Thermal conductivity

Three thermal conductivity measurement points were taken for Hole M0041A, with values ranging from 1.06 to 1.09 W/(m·K).


Measurements of low-field and mass-specific magnetic susceptibility (χ) were performed on all samples taken from the working half of the recovered core using both 1 cm3 and paleomagnetic standard samples (Fig. F22). Very low to low negative (diamagnetic) susceptibilities occur throughout the entire core, ranging from –0.03 × 10–8 to –2.87 × 10–8 m3/kg with an average of –1.21 × 10–8 m3/kg. In addition, positive susceptibilities range from 0.00 to 58.18 × 10–8 m3/kg with an arithmetic mean of 3.94 × 10–8 m3/kg. Two prominent susceptibility peaks are located at 14.15 and 15.63 mbsf with values of 9.16 × 10–8 and 58.18 × 10–8 m3/kg, respectively. These positive susceptibilities may indicate the presence of paramagnetic and/or ferromagnetic minerals.

Preliminary results obtained from the paleomagnetic study of a U-channel taken from Section 325-M0041A-12R-1 (transect HYD-02A) are also presented (Figs. F23, F24). The noisy natural remanent magnetization (NRM) demagnetization paths are attributed to the relatively low intensity of magnetizations (1.08 × 10–9 to 2.19 × 10–7 A/m with a mean of 2.02 × 10–8 A/m).

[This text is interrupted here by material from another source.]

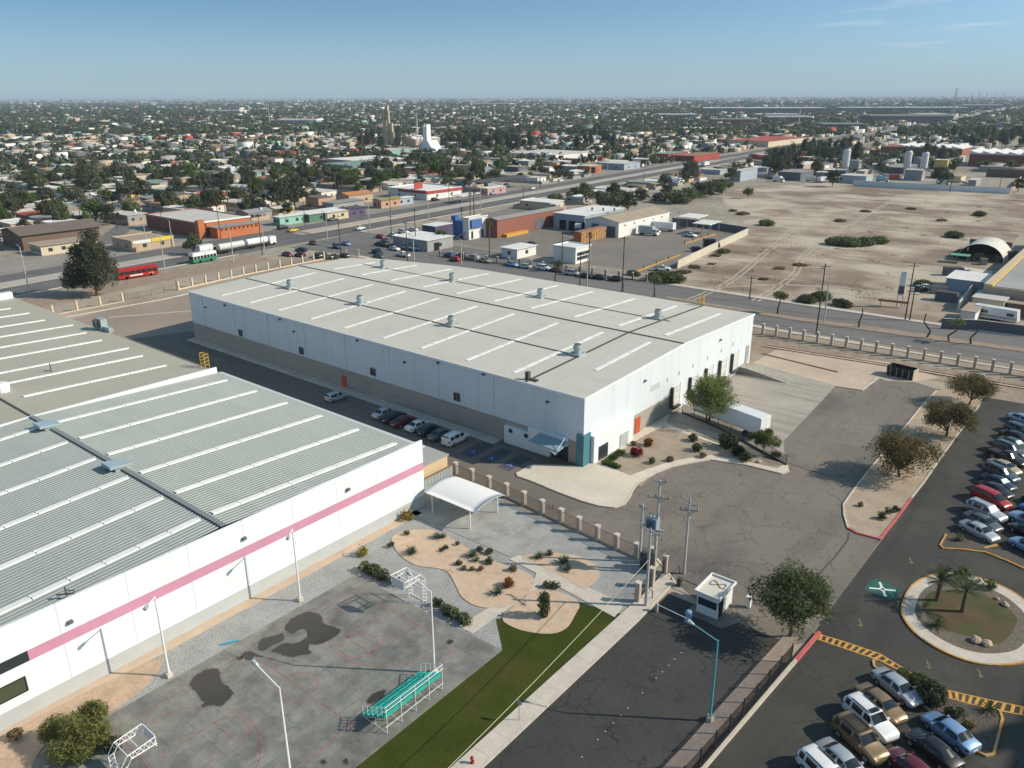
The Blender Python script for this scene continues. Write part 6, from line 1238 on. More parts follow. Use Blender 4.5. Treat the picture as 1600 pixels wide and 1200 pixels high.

A limited number of samples are characterized by high NRMs, and these are associated with lithologic layers of high magnetic susceptibility. Consistency of NRM inclinations of the discrete cubes measured can also be correlated with the intensity of magnetization results.

The generally positive and high inclination values obtained for Expedition 325 samples are not what is expected for the low paleolatitude of the sampling sites (latitude = 15°–20°S) with corresponding geocentric axial dipole values of ~28° to 36°S. One interpretation of the results is that a significant portion of the drilling overprint remains on the majority of samples studied. Alternatively, there may be a pervasive present-field overprint that was not possible to remove with alternating-field demagnetization experiments.

Anhysteretic remanent magnetization (ARM) values (n = 134) have an arithmetic mean of 5.16 × 10–8 A/m (Fig. F23D). Values >3 × 10–8 A/m occur in interval 325-M0041A-12R-1, 3–20 cm, with an average of 2.69 × 10–7 A/m. The rest of the core shows an arithmetic mean of 2.16 × 10–8 A/m. Therefore, the uppermost ~20 cm of Section 325-M0041A-12R-1 has ARM of over an order higher than the rest of the section. This interval at the top of the section testifies that depositional or preservation conditions are different here than in the rest of the section. We do not exclude the contamination of this interval during the drilling operations, which may have biased the magnetic properties.


This hole has a single calibrated radiocarbon age of 17 cal y BP from Core 325-M0041A-2R (Fig. F25). The dated sample is from the top of the hole, indicating that this hole may have captured part of the early deglaciation. There are 10 cores beneath this 17 cal y BP section, indicating that this hole may have also recovered material from the Last Glacial Maximum, and possibly older.